Market attention is expected to focus on the Federal Reserve’s interest rate decision, a critical factor in shaping long-term market trajectories amid ongoing economic pressures. While political events often add volatility, underlying economic fundamentals continue to drive sustained trends. As Josh Gilbert, a market analyst at Oanda, highlighted in a note to clients, “It’s important to remember that despite this, markets primarily trade on fundamentals, not politics.”

DAX slumps, led by automakers

The DAX posted its steepest single-day decline since August, particularly weighed down by German automakers as Trump’s tariff stance heightened fears of a US-EU trade war. Leading German auto stocks saw notable declines: Porsche dropped 5%, Mercedes-Benz lost 6.4%, Volkswagen fell 4.3%, and BMW declined 6.5%. The Stoxx Europe 600 Automobiles & Parts index also fell by 2.3%, dragging on the broader market’s performance.

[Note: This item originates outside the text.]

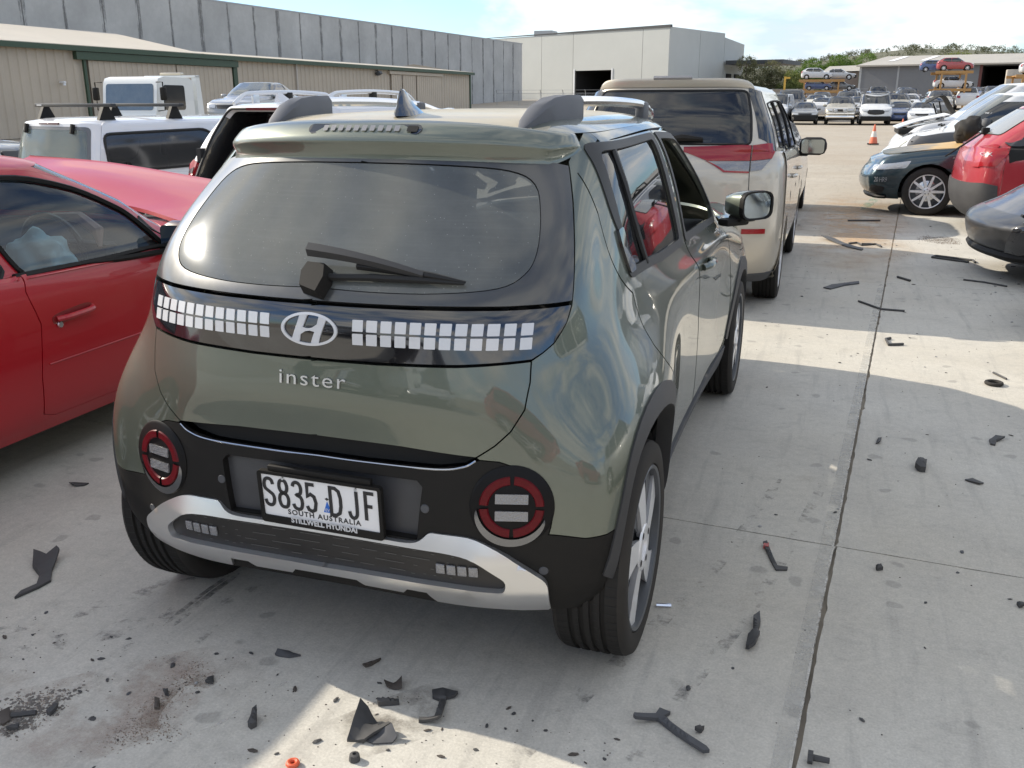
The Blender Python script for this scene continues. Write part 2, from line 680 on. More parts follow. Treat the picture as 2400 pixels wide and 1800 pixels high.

However, aerospace and defence stocks benefitted from Trump’s election, with the Stoxx Europe Aerospace & Defence index gaining 2.1%, Airbus rising 0.37%, and Rheinmetall climbing 3.2%. Trump’s anticipated withdrawal of funding for Ukraine may stimulate defence spending further.

Wall Street hits new highs

US stock markets saw record-breaking gains on election day, with the Dow Jones Industrial Average soaring 3.6%, the S&P 500 up 2.53%, and the Nasdaq rising 2.95%. The Russell 2000 small-cap index surged 5.9% to a record high. Wall Street’s “risk-on” sentiment was evident, as the CBOE Volatility Index (VIX) plunged 20%, reflecting a reduction in election-related risk hedging.

Investors responded positively to Trump’s proposed tax cuts, deregulation, and “America First” agenda. However, some analysts caution that these policies could lead to higher inflation and prompt the Fed to consider interest rate hikes, posing risks to equity fundamentals. Michael McCarthy, Market Strategist and Chief Commercial Officer at Moomoo, commented, “The fiscal stimulus could interrupt the Fed’s rate-cutting agenda and may stall it entirely. This could cause share investors everywhere to become more cautious, and a nervous sell-down in the coming days and weeks is a significant risk.”

Euro steadies as dollar retreats

The euro rebounded slightly against the US dollar, trading at 1.0738 at 5:11 am CET, following heavy selling the previous day. The US dollar index (DXY) dipped 0.1% to just below 104, possibly reflecting profit-taking in currency markets as US government bond yields stabilised.

Meanwhile, commodity-linked currencies such as the Australian, New Zealand, and Canadian dollars strengthened in the Asian session on Thursday, buoyed by positive Chinese trade data. This trend could offer some support to the euro when European markets reopen, though a reversal of the euro’s broader downtrend remains unlikely for now.

Gold and silver decline, Bitcoin rally halts

Precious metals dropped amid a strengthening dollar and reduced demand for safe-haven assets post-election. Gold futures fell 2.7%, and silver futures dropped 4.4% on Wednesday, with both continuing to dip in early Thursday trading, down approximately 0.5% at 5:30 am CET. Dilin Wu, research strategist at Pepperstone, noted that gold may maintain a bullish trend in the longer term as Trump’s policies are expected to increase US debt levels, potentially encouraging the Fed to keep interest rates low to stimulate economic growth, which would support gold prices.

Bitcoin, meanwhile, halted its recent rally after surpassing $75,700, dipping slightly to trade just below $75,000 in early Asian trading.